# Your objective
In the material below, count the lines with the word "picture" and state that number only.

--- START Stored data ---

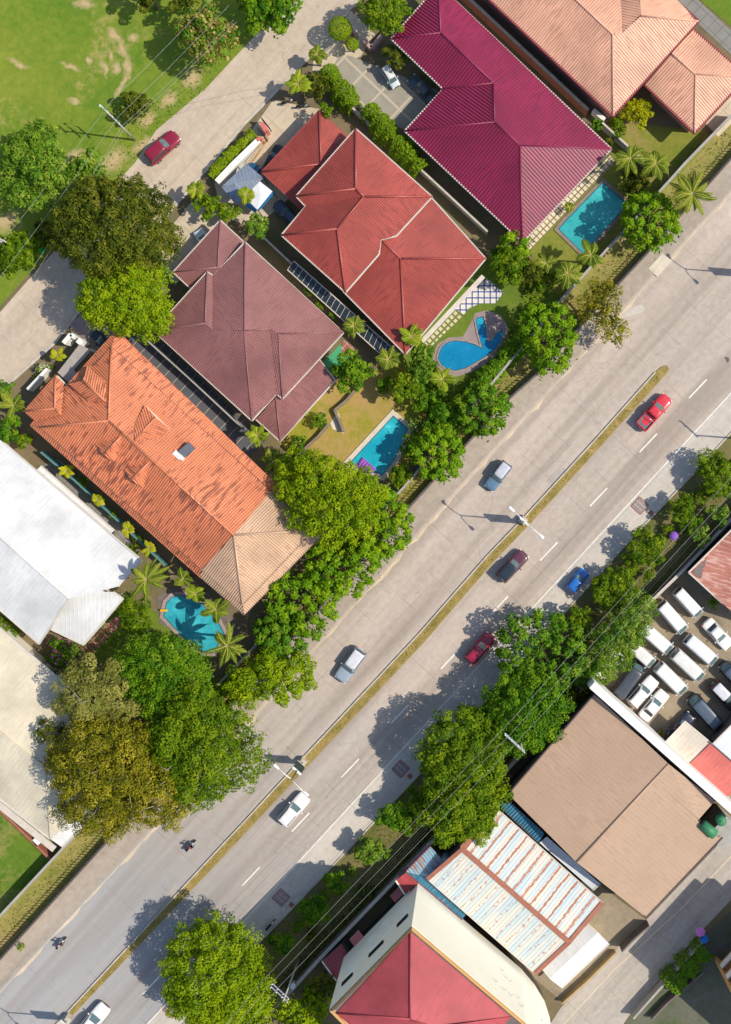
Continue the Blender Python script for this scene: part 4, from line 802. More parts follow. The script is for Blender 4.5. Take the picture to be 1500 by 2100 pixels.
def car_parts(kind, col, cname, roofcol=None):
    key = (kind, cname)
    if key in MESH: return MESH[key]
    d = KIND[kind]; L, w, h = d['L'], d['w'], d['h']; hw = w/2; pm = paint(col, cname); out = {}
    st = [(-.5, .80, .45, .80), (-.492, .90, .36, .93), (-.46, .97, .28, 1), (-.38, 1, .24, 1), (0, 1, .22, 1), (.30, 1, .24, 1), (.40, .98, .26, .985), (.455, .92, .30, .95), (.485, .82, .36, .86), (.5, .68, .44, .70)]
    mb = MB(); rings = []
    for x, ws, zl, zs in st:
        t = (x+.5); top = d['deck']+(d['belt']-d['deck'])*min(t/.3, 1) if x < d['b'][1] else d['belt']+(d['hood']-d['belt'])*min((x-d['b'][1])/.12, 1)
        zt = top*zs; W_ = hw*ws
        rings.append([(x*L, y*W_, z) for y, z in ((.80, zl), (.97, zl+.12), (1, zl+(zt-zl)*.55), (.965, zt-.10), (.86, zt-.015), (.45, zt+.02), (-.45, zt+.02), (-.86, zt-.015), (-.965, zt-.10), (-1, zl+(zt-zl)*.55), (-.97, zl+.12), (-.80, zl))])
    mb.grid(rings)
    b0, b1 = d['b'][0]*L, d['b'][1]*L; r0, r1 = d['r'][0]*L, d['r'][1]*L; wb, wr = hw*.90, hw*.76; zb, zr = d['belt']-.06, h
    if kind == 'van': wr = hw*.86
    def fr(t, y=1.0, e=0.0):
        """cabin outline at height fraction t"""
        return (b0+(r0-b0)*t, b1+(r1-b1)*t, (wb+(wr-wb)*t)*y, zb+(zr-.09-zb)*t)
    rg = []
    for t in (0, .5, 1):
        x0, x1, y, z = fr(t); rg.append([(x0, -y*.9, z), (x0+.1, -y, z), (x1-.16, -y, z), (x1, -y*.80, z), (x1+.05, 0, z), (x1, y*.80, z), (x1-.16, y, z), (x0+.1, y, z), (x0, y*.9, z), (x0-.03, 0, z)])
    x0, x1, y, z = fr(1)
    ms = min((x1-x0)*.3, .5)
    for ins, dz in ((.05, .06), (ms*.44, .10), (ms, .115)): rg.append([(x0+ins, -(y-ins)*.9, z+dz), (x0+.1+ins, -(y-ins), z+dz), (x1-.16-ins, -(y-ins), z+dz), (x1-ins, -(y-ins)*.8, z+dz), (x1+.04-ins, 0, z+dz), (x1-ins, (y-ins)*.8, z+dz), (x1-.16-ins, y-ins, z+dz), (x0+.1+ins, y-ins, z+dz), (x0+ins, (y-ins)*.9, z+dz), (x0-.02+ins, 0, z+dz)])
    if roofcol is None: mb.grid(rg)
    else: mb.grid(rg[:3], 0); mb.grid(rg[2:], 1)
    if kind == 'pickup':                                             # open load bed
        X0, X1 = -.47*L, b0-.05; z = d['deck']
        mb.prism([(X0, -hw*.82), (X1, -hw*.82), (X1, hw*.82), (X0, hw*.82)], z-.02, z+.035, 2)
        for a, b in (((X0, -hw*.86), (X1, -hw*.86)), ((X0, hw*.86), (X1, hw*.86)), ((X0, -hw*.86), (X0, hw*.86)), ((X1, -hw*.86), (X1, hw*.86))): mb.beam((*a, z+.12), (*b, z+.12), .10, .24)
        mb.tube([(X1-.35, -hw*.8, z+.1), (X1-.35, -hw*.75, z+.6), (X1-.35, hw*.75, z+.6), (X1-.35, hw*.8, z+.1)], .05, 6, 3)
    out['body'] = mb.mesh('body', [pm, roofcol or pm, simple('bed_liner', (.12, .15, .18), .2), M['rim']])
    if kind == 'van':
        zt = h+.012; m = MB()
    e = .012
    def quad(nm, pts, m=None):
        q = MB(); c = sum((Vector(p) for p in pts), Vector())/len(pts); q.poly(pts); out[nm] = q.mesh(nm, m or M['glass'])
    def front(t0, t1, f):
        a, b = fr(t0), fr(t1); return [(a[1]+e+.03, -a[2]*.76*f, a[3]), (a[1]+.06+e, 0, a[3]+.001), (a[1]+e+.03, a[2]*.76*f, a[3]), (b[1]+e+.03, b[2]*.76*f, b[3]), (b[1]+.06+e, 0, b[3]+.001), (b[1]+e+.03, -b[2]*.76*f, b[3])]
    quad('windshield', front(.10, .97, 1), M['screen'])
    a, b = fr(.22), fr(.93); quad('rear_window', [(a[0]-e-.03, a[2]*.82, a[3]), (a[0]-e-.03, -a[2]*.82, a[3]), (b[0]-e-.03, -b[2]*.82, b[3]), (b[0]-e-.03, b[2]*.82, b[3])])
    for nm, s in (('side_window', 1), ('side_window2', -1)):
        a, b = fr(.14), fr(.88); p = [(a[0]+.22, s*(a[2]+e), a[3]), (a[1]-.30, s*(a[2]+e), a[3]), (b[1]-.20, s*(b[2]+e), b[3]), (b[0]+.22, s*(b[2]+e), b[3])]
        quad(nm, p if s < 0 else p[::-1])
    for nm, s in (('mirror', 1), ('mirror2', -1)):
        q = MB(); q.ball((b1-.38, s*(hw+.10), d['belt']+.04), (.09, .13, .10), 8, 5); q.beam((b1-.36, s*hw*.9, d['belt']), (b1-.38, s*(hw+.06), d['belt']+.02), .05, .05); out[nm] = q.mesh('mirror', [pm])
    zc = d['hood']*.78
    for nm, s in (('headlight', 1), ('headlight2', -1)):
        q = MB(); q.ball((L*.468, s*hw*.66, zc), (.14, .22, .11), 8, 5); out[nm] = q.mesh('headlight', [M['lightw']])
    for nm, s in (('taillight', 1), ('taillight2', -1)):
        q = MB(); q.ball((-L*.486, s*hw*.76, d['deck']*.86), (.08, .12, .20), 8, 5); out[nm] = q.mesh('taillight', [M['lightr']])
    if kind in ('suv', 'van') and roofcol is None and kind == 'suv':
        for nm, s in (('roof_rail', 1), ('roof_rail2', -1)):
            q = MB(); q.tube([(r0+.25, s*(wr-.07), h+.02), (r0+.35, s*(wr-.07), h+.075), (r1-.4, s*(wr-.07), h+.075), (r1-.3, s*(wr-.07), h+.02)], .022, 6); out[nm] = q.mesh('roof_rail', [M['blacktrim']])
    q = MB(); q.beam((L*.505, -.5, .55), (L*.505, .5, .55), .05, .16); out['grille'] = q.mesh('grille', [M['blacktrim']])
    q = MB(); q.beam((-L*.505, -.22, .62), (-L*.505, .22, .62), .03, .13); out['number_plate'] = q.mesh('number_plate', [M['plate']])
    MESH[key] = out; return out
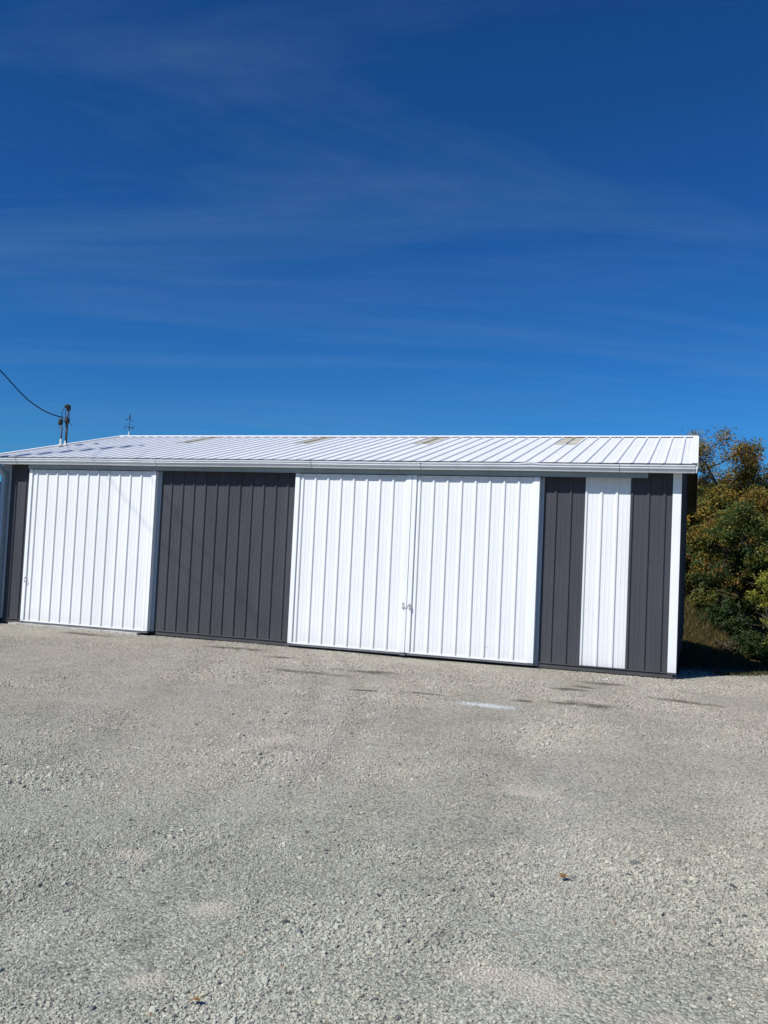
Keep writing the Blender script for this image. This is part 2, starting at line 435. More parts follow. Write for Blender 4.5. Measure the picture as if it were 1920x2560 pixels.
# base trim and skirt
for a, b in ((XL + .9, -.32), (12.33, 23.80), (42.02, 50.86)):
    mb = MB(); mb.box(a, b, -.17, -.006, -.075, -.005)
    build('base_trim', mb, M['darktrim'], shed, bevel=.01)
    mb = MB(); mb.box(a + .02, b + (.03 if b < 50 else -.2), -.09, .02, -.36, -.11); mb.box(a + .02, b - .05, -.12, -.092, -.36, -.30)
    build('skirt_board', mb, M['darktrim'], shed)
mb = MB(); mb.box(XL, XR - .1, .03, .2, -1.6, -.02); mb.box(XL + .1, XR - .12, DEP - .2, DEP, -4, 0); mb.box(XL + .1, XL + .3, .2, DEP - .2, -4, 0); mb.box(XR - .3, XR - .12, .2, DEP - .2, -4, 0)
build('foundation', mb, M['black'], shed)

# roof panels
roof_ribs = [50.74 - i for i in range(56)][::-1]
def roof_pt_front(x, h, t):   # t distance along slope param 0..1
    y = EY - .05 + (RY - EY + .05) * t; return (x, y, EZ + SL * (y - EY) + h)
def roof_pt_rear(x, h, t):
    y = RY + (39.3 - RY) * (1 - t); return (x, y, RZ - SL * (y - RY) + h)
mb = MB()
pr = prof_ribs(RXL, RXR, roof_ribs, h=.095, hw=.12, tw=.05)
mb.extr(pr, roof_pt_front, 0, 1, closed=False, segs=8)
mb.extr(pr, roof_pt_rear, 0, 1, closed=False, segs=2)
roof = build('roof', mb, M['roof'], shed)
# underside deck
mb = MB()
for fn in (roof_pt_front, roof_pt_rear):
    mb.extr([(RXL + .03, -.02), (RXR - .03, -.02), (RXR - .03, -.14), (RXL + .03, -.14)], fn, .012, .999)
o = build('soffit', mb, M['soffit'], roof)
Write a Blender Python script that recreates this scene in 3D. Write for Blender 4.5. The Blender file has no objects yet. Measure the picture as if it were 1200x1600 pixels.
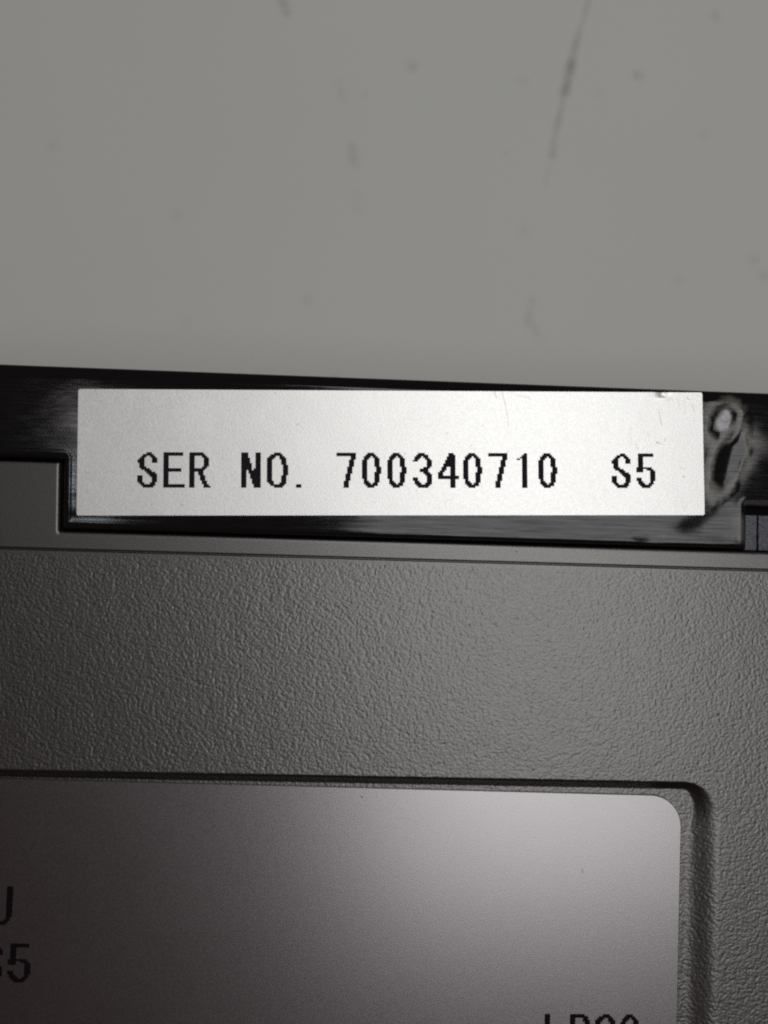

--- END Stored data ---

# Answer for this exercise
3